ということで、いつの間にか54歳になってしまった。誕生日は2月9日なので(「肉の日」と覚えてください)、この覚書を書いている時点ではまだ53歳だけれど、半世紀以上という長い年月からしてみれば、2日なんて誤差の範囲内だ。自分はいつも、早く歳を取って早く死にたいと思っているので、多少食い気味ではあるけれど、「54歳になりますた」ということをご報告させていただきたく思います。



「54なんて、キリのいい数字でもないんだから、いちいち報告せんでもよろしい」と思う人もいるだろうけれど、自分にとって「54」という数字はかなり重要な意味を持っているのだ。おなじように、「18」、「27」、「36」、「45」という数字も、自分にとっては重要な数字だ。これらの数字に共通するものが何かわかるだろうか。ヒントは、「おいちょかぶ」です。

「おいちょかぶ」を知らないよい子のために簡単に説明すると、おいちょかぶというのは花札を使ったゲームのことで、トランプのブラックジャックによく似ている。ブラックジャックの場合、最強の数字は「21」だけれど、おいちょかぶの最強の数字は「9」だ。「8」のことを「おいちょ」、「9」のことを「かぶ」と呼ぶので、「おいちょかぶ」という。つまり、「18」、「27」、「36」、「45」、「54」はすべて「かぶ」になる数字というわけだ。

世間では、干支にちなんだ「年男」がなんとなく縁起がいいような感じで考えられているけれど、自分の場合は断然「かぶ男」の方が縁起がいいと思っている。年男だった12歳、24歳、36歳、48歳のときを思い出してみても、ぱっと思い浮かぶのは「36歳のときに、翻訳の仕事に転職したな」ということくらいで、それ以外の歳については特に思い浮かぶことはない。

しかし、「かぶ男」については、けっこう印象的な思い出が多い。ただ、はじめて「かぶ男」になった9歳のときには、これといった思い出はなくて、担任の女性教師になんとなく嫌われて、そのせいなのか通知表の成績が思い切り下がり、父親にえらく怒られたな、くらいのことしか覚えていない。通知表は5段階評価だったけれど、それまでは2つか3つくらいは「5」があったのに、担任が代わってから1つも「5」がなくなったのだ。

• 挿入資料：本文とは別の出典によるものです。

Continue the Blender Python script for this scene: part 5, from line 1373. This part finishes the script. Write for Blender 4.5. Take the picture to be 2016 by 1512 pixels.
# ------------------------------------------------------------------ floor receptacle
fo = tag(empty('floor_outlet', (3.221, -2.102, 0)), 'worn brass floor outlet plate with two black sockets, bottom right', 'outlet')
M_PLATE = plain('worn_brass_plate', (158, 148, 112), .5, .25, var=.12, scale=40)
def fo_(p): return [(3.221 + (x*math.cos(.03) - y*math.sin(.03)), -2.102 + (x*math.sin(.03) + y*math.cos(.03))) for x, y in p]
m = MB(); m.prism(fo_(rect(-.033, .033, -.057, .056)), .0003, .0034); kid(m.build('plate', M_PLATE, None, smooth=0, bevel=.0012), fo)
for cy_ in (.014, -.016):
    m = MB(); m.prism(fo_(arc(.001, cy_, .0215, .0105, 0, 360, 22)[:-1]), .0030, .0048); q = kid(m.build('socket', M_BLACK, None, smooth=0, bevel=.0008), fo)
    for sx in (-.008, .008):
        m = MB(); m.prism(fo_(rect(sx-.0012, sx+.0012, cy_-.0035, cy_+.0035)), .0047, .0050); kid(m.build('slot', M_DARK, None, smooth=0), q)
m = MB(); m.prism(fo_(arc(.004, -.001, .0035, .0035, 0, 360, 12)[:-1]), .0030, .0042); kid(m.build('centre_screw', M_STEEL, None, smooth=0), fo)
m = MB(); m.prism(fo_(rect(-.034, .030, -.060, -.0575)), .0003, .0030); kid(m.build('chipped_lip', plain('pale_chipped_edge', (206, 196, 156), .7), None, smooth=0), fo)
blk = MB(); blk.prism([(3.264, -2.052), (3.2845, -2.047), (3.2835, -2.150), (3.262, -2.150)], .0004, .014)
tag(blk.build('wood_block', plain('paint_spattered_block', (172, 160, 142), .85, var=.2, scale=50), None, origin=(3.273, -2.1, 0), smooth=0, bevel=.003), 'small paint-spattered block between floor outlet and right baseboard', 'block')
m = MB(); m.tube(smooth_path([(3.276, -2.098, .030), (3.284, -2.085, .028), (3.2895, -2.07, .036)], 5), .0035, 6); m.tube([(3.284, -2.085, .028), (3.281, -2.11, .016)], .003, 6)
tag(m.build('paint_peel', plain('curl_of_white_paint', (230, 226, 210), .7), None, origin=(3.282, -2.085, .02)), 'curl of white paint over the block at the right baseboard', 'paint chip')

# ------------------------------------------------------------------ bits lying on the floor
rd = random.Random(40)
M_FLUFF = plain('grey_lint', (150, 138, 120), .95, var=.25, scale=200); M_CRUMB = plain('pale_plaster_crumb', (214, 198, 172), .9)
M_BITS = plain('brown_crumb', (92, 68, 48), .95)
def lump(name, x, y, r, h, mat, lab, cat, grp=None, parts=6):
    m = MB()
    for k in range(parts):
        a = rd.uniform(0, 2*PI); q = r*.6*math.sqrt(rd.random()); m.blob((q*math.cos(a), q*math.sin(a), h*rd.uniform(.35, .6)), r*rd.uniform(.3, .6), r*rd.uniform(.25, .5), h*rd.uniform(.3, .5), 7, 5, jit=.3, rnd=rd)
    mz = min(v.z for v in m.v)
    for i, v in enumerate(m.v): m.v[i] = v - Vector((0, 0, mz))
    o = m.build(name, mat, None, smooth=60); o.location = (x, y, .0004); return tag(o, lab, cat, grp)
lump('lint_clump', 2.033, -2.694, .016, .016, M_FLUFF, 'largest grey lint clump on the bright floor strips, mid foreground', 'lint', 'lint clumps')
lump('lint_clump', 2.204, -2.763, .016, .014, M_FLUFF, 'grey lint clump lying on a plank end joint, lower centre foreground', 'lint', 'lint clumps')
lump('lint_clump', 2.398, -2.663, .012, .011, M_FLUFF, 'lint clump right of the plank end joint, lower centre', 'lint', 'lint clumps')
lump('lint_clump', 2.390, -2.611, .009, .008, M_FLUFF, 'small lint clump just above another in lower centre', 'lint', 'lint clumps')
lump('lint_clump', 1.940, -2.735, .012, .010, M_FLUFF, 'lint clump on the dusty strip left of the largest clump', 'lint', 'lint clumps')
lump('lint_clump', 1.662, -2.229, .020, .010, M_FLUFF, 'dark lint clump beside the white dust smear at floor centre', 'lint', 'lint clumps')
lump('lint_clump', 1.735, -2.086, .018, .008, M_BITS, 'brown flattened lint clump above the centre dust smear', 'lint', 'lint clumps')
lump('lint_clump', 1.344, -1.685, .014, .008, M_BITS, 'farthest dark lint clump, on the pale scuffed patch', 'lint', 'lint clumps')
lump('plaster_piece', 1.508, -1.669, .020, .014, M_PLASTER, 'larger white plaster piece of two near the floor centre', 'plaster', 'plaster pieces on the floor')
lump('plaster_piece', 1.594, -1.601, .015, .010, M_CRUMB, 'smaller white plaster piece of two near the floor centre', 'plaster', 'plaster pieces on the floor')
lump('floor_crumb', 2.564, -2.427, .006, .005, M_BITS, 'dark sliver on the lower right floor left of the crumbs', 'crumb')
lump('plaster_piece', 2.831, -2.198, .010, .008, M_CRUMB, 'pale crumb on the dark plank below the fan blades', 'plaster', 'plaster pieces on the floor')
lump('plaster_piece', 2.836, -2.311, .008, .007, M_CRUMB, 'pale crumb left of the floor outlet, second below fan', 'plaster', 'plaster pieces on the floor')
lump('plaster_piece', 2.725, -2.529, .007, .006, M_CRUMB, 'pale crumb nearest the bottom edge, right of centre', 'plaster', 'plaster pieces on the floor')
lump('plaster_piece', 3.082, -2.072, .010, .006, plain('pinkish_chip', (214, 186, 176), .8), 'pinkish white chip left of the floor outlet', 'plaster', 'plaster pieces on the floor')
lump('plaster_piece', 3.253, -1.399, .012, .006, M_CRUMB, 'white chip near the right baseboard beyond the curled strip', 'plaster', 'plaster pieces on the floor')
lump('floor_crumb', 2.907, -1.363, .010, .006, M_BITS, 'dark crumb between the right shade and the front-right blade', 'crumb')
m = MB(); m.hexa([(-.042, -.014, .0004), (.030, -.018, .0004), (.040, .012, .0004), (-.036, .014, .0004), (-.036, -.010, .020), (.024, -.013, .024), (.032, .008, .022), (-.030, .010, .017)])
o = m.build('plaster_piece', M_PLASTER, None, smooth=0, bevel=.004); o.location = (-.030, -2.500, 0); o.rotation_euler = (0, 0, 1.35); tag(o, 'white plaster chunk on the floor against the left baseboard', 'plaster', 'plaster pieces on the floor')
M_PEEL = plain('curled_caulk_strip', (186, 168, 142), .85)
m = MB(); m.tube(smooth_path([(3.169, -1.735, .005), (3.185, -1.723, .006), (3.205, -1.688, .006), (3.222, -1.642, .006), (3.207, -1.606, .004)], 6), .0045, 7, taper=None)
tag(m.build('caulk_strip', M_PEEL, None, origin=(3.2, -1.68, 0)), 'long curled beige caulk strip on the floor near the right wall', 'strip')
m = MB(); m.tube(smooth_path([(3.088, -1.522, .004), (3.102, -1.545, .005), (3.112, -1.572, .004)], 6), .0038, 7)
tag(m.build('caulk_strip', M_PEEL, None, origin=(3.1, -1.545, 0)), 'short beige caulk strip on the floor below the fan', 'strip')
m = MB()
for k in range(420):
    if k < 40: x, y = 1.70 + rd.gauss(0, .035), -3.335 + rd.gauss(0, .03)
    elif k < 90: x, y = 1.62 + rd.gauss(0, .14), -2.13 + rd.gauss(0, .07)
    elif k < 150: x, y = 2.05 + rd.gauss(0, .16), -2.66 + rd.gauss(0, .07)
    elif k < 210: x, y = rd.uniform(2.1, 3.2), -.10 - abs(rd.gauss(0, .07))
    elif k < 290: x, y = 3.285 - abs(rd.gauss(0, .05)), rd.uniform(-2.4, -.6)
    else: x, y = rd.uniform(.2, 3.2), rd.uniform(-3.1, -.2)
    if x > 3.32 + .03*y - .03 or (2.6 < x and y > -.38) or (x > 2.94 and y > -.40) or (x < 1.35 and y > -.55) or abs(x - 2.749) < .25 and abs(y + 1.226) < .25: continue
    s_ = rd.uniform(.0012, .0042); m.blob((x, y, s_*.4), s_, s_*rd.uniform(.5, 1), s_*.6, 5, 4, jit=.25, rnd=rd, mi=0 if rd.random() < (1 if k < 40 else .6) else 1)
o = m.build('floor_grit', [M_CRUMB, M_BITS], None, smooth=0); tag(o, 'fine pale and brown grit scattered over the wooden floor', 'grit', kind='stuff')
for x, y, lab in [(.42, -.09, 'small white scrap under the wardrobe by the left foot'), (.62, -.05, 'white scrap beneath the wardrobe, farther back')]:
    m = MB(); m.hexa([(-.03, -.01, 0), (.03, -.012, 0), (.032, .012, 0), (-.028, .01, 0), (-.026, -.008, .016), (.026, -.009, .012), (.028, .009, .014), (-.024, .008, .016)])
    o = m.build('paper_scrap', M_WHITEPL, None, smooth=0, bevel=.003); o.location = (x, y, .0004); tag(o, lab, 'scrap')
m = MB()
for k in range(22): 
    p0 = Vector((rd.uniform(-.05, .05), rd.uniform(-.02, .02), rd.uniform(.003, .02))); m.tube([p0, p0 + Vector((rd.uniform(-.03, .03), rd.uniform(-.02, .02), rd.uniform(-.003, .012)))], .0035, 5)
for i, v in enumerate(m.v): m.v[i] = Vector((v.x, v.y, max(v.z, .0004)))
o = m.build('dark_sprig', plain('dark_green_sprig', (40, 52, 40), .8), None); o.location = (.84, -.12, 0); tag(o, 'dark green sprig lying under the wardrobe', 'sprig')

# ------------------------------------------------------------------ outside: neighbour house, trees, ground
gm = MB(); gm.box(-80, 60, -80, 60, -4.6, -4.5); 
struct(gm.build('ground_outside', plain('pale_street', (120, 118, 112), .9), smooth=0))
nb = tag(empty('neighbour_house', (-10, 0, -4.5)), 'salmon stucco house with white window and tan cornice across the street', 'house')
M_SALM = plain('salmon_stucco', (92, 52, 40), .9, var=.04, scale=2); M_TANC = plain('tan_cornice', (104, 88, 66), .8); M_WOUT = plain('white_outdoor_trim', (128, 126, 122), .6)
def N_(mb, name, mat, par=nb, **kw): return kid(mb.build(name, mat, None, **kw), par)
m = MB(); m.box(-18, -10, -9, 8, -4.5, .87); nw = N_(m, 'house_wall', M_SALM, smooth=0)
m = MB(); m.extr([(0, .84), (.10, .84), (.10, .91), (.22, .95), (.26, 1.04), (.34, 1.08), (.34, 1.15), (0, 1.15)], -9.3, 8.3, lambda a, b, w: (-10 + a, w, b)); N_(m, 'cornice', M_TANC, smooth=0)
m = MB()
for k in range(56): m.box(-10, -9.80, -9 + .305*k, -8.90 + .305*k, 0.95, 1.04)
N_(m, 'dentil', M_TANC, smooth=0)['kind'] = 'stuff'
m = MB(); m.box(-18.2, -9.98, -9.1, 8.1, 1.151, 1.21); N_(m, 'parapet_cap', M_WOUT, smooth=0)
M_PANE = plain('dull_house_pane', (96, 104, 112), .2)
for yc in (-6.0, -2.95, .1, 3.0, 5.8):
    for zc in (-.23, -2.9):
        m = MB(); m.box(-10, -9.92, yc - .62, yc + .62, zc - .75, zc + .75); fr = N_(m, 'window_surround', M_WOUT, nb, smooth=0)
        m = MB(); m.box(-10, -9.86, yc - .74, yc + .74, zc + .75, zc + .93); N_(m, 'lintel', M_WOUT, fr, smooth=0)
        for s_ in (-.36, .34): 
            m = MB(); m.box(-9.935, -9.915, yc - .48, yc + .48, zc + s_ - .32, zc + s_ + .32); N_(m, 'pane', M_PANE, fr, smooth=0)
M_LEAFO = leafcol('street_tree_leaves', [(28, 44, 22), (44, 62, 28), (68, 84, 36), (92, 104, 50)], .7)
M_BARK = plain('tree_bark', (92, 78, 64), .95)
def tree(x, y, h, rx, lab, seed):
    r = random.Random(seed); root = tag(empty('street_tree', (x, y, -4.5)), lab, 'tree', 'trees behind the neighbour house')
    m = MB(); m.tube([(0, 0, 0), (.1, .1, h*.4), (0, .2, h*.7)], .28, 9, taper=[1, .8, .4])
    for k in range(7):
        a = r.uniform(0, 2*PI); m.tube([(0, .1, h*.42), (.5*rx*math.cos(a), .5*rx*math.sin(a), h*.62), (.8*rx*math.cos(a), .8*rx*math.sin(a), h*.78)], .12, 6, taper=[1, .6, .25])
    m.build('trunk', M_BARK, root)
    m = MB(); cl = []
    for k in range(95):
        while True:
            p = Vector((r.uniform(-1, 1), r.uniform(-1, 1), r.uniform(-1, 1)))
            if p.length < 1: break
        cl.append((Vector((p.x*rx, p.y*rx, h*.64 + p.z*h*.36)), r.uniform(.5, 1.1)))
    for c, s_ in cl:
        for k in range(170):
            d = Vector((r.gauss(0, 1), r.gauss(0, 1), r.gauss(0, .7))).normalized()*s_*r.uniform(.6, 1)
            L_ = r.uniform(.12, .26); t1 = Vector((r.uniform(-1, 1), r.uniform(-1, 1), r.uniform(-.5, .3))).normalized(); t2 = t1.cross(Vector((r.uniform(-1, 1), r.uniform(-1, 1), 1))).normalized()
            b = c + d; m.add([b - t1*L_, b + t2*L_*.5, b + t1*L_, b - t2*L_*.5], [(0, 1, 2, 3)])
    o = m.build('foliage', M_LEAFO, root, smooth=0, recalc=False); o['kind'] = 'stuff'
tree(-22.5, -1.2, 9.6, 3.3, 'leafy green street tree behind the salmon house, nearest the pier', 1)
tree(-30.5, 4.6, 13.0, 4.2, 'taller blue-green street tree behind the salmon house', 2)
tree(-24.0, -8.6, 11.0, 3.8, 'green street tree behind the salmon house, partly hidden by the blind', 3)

18歳のときには、大学進学のために上京するというビッグイベントがあった。センター試験の数学で、200点満点中16点しか取れなかったということがいまだにトラウマとして残っていて、入試の結果についてはまったく満足できるものではなかったけれど、大学生活を東京で送れたことは貴重な経験だったと思っている。苦しい家計の中で東京の私立大学に通わせてくれた両親には感謝している。

27歳のときには、新卒で入社した会社を退職して、本格的に英語の勉強を始めた。この覚書でも何度も書いているけれど、システムエンジニアという仕事は自分にはまったく向いていなくて、とにかく毎日苦痛でしかたなかった。地下鉄の駅を降りて会社に向かうエスカレーターに乗りながら、「このエスカレーターがこのまま天国まで続いていけばいいのに」と考えたことは、いまでもはっきりと覚えている。

システムエンジニアという仕事がイヤすぎて、自分に合った仕事は何だろうと考えた結果、「高校生の頃はけっこう英語が得意だったし、文章を書くことも好きだから、翻訳だったらいけんじゃね?」みたいに、かなり軽い感じで翻訳の仕事を目指したというのが正直なところだ。当時は、システムエンジニアの仕事から逃げられれば、とりあえず何でもいいや、くらいの感じだったと思う。このときのいい加減な決断がいまのお気楽な生活につながっているわけだから、自分にとっての「27歳のかぶ男」は、本当に大きな転機になったと思う。

36歳のときには、それまでコツコツと勉強を続けてきたおかげで、翻訳の仕事に転職することができた。転職先は埼玉県にある小さな工場で、1階が作業現場、2階が事務作業を行うオフィスという感じになっていた。自分は営業部に所属して、英訳を中心として翻訳作業を担当したけれど、翻訳という仕事は自分にとって天職かもしれないと思った。都内のきれいなオフィスから埼玉県の小さな工場に転職するなんて、傍から見たら「都落ち」以外の何物でもないと思うけれど、自分にとってはようやく居場所を見つけたような心地よさがあった。

45歳のときにはこれといった思い出がないけれど、その前後の44歳と46歳のときにはけっこう大きなイベントがあったので、45歳のときの「かぶ男」がまったくの無風状態だったというわけではない。むしろ、その前後の余波を食らってかなりにぎやかな感じだったかもしれない。ということで、今年も何かしらあるのではないかと期待している。ただ、自分は基本的に超絶安定志向の人間なので、現在の環境が大きく変わるようなイベントは期待していない。会社が倒産して路頭に迷った、みたいなイベントだけには遭遇したくない。